## [SET PROBLEM]
Print, exactly as they stand, the lines from the start of the listing to the line containing "SC = bpy.context.scene", inclusive.
***** PROVIDED MATERIAL
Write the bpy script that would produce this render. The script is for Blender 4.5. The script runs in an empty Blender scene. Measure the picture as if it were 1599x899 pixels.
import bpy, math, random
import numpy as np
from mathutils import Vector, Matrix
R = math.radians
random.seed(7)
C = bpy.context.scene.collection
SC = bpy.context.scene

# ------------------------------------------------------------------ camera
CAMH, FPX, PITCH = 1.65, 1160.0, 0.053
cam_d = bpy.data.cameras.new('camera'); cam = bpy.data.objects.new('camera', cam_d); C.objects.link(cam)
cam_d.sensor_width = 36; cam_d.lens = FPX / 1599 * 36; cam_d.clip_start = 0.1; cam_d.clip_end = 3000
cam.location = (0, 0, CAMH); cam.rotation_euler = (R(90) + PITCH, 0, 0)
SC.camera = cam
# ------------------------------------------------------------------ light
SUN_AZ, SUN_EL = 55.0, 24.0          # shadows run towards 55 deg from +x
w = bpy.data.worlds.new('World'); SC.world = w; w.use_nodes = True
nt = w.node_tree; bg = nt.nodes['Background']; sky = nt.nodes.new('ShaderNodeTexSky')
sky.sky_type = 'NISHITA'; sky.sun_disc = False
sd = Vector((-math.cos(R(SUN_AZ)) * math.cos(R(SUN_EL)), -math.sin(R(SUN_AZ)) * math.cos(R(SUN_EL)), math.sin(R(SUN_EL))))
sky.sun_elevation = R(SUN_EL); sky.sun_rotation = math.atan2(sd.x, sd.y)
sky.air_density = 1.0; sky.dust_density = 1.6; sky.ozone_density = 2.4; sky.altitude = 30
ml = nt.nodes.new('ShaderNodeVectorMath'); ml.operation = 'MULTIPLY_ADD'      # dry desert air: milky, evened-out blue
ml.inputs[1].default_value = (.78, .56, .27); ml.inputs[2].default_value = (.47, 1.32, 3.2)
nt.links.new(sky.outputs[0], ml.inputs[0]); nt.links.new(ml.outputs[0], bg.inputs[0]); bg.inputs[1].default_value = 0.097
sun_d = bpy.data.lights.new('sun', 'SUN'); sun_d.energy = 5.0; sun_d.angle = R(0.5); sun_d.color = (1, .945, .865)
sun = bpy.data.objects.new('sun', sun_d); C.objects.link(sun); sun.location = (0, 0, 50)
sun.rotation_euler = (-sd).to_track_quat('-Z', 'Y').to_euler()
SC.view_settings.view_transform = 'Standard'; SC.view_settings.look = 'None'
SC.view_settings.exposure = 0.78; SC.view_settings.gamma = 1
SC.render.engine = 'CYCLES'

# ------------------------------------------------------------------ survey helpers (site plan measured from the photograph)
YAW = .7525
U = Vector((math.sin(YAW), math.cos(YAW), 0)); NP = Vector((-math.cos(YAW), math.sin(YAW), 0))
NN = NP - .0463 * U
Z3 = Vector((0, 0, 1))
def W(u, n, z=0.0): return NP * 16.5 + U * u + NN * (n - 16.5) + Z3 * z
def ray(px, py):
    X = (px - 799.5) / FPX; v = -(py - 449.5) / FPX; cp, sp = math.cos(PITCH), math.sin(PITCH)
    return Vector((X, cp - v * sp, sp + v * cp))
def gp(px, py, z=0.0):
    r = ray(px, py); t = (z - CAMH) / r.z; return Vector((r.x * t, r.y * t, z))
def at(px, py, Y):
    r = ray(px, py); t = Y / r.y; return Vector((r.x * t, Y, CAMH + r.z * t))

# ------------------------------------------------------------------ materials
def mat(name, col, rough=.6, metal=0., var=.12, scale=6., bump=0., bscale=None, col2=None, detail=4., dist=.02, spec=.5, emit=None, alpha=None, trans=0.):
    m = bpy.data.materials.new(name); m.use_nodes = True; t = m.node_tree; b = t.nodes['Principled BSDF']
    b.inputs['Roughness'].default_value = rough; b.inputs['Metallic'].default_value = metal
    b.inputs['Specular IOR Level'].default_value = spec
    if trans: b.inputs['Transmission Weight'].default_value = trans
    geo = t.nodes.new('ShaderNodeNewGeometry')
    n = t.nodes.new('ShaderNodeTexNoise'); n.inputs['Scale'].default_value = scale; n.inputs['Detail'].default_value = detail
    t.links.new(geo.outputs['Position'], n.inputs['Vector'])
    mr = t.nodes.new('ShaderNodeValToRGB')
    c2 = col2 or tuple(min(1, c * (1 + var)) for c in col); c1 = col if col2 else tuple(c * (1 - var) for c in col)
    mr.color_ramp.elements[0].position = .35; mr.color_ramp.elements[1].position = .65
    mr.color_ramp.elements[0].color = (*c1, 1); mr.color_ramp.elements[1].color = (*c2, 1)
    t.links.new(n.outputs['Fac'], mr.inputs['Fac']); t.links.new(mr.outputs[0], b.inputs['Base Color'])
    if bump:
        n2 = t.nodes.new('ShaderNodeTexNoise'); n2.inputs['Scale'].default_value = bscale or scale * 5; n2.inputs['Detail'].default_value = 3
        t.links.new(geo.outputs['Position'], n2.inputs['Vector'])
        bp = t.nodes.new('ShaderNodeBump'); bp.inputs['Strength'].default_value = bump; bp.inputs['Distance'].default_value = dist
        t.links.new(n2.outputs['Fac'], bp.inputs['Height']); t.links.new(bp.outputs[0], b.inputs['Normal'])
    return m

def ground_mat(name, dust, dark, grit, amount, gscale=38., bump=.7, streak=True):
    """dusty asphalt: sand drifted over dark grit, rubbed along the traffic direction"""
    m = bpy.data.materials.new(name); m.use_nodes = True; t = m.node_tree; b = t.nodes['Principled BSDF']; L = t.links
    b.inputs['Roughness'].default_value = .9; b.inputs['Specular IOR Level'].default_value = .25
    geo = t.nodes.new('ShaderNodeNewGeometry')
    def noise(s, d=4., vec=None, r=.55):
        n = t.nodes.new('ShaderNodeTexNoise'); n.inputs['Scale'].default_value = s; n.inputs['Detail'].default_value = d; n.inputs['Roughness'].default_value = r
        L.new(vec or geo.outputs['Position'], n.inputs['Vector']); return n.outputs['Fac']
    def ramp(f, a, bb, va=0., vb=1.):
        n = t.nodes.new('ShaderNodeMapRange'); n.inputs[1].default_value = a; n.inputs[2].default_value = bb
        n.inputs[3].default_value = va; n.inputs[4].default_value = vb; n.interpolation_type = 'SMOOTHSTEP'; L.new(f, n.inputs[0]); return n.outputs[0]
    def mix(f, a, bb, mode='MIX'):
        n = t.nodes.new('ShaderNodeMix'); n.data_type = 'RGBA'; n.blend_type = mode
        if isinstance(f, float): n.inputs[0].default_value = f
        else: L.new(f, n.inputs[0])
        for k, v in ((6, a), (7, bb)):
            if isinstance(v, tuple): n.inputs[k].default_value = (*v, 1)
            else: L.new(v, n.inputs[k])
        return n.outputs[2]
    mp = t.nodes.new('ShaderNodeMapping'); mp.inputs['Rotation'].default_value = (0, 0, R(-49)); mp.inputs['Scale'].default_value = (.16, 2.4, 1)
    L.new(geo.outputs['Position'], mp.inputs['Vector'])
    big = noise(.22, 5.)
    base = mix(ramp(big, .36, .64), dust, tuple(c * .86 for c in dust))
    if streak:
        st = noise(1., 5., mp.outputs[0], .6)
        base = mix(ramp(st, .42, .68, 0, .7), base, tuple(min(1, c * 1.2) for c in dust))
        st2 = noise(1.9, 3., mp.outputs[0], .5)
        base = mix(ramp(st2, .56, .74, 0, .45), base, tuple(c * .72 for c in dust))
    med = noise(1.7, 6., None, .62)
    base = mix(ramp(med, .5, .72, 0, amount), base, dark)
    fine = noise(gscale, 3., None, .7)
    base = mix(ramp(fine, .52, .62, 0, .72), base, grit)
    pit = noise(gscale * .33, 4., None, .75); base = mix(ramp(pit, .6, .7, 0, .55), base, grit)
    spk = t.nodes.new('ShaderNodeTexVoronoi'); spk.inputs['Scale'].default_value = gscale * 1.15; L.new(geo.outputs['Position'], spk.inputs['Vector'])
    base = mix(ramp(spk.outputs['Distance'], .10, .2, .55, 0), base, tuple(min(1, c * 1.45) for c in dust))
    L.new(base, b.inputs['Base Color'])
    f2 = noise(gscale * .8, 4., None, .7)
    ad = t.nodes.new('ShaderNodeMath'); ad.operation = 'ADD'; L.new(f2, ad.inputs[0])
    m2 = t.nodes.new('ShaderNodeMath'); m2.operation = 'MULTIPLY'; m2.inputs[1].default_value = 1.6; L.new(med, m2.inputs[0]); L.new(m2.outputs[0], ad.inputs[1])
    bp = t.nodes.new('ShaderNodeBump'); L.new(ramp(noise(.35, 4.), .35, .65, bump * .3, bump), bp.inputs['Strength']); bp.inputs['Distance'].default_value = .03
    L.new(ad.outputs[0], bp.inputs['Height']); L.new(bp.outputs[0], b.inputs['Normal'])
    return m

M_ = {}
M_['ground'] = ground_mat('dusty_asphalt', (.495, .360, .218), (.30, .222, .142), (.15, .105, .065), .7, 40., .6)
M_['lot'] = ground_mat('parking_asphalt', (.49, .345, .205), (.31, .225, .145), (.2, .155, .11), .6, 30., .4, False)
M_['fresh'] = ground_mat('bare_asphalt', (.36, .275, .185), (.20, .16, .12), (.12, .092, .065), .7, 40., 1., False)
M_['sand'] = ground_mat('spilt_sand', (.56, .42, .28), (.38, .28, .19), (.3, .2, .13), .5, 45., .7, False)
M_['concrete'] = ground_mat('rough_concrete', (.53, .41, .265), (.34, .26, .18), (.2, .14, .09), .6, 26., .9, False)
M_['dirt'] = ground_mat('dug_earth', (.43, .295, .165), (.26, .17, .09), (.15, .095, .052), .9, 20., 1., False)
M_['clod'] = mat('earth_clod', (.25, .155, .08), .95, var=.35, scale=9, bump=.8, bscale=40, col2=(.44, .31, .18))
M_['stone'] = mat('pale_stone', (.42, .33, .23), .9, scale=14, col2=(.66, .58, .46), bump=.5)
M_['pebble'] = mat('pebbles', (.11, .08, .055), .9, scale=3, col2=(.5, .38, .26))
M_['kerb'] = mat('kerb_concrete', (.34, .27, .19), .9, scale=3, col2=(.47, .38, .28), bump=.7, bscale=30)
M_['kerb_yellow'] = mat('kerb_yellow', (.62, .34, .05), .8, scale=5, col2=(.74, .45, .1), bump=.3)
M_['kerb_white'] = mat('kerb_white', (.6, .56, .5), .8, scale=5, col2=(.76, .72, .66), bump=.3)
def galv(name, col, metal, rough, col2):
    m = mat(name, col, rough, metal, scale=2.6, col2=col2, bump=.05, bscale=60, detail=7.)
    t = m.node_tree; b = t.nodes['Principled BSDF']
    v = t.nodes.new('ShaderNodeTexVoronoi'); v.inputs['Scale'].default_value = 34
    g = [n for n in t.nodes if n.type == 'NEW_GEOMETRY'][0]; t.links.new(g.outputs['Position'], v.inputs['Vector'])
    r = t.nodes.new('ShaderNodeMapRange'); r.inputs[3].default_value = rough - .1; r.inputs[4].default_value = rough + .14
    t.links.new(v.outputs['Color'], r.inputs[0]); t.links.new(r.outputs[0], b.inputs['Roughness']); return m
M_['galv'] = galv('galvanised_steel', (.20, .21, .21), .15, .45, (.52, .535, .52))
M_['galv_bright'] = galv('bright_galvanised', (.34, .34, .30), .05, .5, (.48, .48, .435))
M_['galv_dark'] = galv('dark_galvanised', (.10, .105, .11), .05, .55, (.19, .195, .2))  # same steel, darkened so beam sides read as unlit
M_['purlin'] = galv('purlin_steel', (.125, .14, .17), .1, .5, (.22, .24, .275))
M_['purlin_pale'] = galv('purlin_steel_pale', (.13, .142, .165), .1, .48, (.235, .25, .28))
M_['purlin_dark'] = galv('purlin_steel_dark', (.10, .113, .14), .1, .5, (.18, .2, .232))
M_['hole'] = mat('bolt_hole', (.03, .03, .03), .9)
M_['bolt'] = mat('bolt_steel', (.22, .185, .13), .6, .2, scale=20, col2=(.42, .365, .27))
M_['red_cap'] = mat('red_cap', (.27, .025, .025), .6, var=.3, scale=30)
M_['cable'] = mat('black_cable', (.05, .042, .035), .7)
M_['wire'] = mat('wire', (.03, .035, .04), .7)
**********
## [WRITTEN REPLY]
Write the bpy script that would produce this render. The script is for Blender 4.5. The script runs in an empty Blender scene. Measure the picture as if it were 1599x899 pixels.
import bpy, math, random
import numpy as np
from mathutils import Vector, Matrix
R = math.radians
random.seed(7)
C = bpy.context.scene.collection
SC = bpy.context.scene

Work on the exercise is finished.